--- SUPPLIED INFORMATION ---
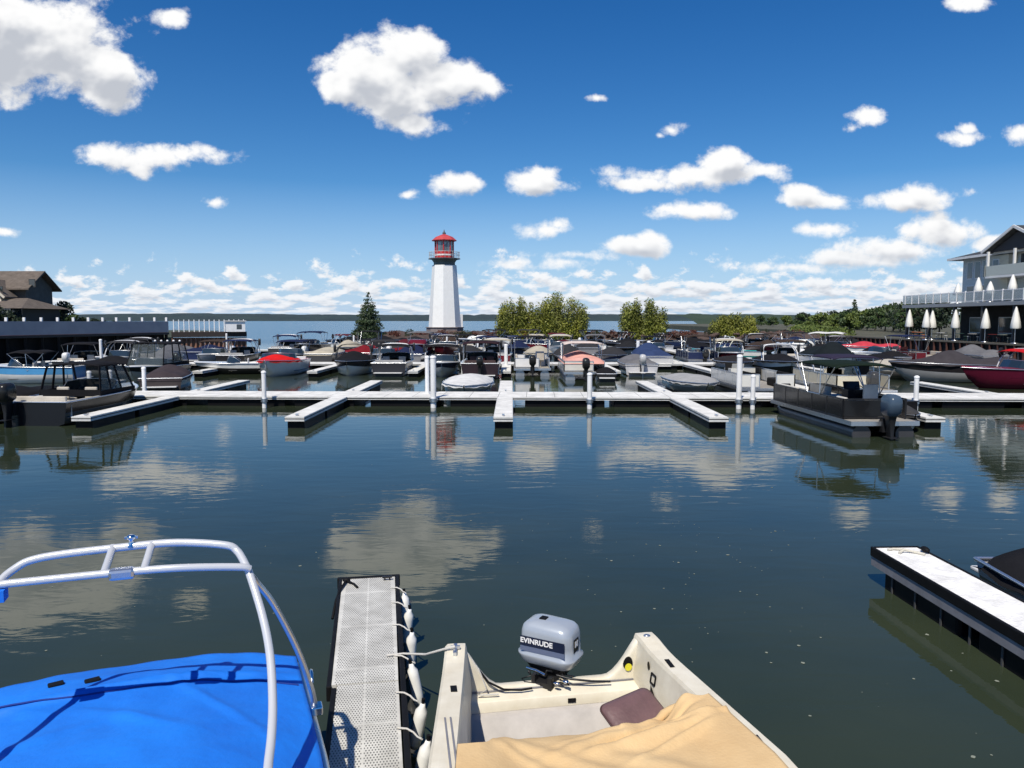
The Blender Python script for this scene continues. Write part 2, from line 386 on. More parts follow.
# ------------------------------------------------------------------ foreground perforated dock
def perf_mat():
    m = bpy.data.materials.new('perforated_plastic_deck'); m.use_nodes = True; q = G(m.node_tree); N = m.node_tree.nodes
    b = N['Principled BSDF']; tc = N.new('ShaderNodeTexCoord'); P = tc.outputs['Object']; x = q.sep(P)
    # rows of oval slots, each second row shifted by half a slot
    ry = q.m('MULTIPLY', x[1], 1 / .034); row = q.m('FLOOR', ry); fy = q.m('SUBTRACT', q.m('FRACT', ry), .5)
    rx = q.m('ADD', q.m('MULTIPLY', x[0], 1 / .024), q.m('MULTIPLY', q.m('MODULO', row, 2), .5)); fx = q.m('SUBTRACT', q.m('FRACT', rx), .5)
    dd = q.m('SQRT', q.m('ADD', q.m('POWER', q.m('MULTIPLY', fx, 1.35), 2), q.m('POWER', q.m('MULTIPLY', fy, .95), 2)))
    hole = q.rng(dd, .26, .36, 1, 0)
    # solid ribs between panels, across and along the middle
    rib = q.m('MINIMUM', q.rng(q.m('ABSOLUTE', q.m('SUBTRACT', q.m('FRACT', q.m('MULTIPLY', x[1], 1 / 1.02)), .5)), .012, .022, 0, 1),
              q.rng(q.m('ABSOLUTE', x[0]), .006, .012, 0, 1))
    hole = q.m('MULTIPLY', hole, rib)
    hole = q.m('MULTIPLY', hole, q.rng(q.m('ABSOLUTE', x[0]), .265, .27, 1, 0))
    dirt = q.noise(P, 3.5, 5, .65)
    base = q.mix(q.rng(dirt, .35, .68, 0, 1), (.46, .45, .41, 1), (.66, .65, .60, 1))
    q.inp(b.inputs['Base Color'], q.mix(hole, base, (.13, .13, .12, 1)))
    b.inputs['Roughness'].default_value = .7
    bp = N.new('ShaderNodeBump'); bp.inputs['Strength'].default_value = .6; bp.inputs['Distance'].default_value = .006
    q.inp(bp.inputs['Height'], q.m('SUBTRACT', 1, hole)); q.inp(b.inputs['Normal'], bp.outputs[0])
    return m
PERF = perf_mat(); MATS['perf'] = PERF
fd = empty('finger_dock', (-1.81, 9.48, 0), math.atan2(.72, 4.14), 'grey perforated plastic finger dock with white fenders, in front', 'dock')
ZF = .45
def tap(y): return .325 - .012 * (-y)
d_ = MB(); d_.prism([(-.325, 0, ZF - .06), (.325, 0, ZF - .06), (.295, -2.85, ZF - .06), (-.295, -2.85, ZF - .06)], (0, 0, .06)); d_.build('deck_panel', PERF, fd)
d_ = MB(); d_.prism([(-.245, -2.86, ZF - .06), (.295, -2.86, ZF - .06), (.29, -7.2, ZF - .06), (-.245, -7.2, ZF - .06)], (0, 0, .055)); d_.build('deck_panel', PERF, fd)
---
REQUIRED TASK:
Write out the full set of lines verbatim, without the pictures.

WRITTEN ANSWER:
The Blender Python script for this scene continues. Write part 2, from line 386 on. More parts follow.
# ------------------------------------------------------------------ foreground perforated dock
def perf_mat():
    m = bpy.data.materials.new('perforated_plastic_deck'); m.use_nodes = True; q = G(m.node_tree); N = m.node_tree.nodes
    b = N['Principled BSDF']; tc = N.new('ShaderNodeTexCoord'); P = tc.outputs['Object']; x = q.sep(P)
    # rows of oval slots, each second row shifted by half a slot
    ry = q.m('MULTIPLY', x[1], 1 / .034); row = q.m('FLOOR', ry); fy = q.m('SUBTRACT', q.m('FRACT', ry), .5)
    rx = q.m('ADD', q.m('MULTIPLY', x[0], 1 / .024), q.m('MULTIPLY', q.m('MODULO', row, 2), .5)); fx = q.m('SUBTRACT', q.m('FRACT', rx), .5)
    dd = q.m('SQRT', q.m('ADD', q.m('POWER', q.m('MULTIPLY', fx, 1.35), 2), q.m('POWER', q.m('MULTIPLY', fy, .95), 2)))
    hole = q.rng(dd, .26, .36, 1, 0)
    # solid ribs between panels, across and along the middle
    rib = q.m('MINIMUM', q.rng(q.m('ABSOLUTE', q.m('SUBTRACT', q.m('FRACT', q.m('MULTIPLY', x[1], 1 / 1.02)), .5)), .012, .022, 0, 1),
              q.rng(q.m('ABSOLUTE', x[0]), .006, .012, 0, 1))
    hole = q.m('MULTIPLY', hole, rib)
    hole = q.m('MULTIPLY', hole, q.rng(q.m('ABSOLUTE', x[0]), .265, .27, 1, 0))
    dirt = q.noise(P, 3.5, 5, .65)
    base = q.mix(q.rng(dirt, .35, .68, 0, 1), (.46, .45, .41, 1), (.66, .65, .60, 1))
    q.inp(b.inputs['Base Color'], q.mix(hole, base, (.13, .13, .12, 1)))
    b.inputs['Roughness'].default_value = .7
    bp = N.new('ShaderNodeBump'); bp.inputs['Strength'].default_value = .6; bp.inputs['Distance'].default_value = .006
    q.inp(bp.inputs['Height'], q.m('SUBTRACT', 1, hole)); q.inp(b.inputs['Normal'], bp.outputs[0])
    return m
PERF = perf_mat(); MATS['perf'] = PERF
fd = empty('finger_dock', (-1.81, 9.48, 0), math.atan2(.72, 4.14), 'grey perforated plastic finger dock with white fenders, in front', 'dock')
ZF = .45
def tap(y): return .325 - .012 * (-y)
d_ = MB(); d_.prism([(-.325, 0, ZF - .06), (.325, 0, ZF - .06), (.295, -2.85, ZF - .06), (-.295, -2.85, ZF - .06)], (0, 0, .06)); d_.build('deck_panel', PERF, fd)
d_ = MB(); d_.prism([(-.245, -2.86, ZF - .06), (.295, -2.86, ZF - .06), (.29, -7.2, ZF - .06), (-.245, -7.2, ZF - .06)], (0, 0, .055)); d_.build('deck_panel', PERF, fd)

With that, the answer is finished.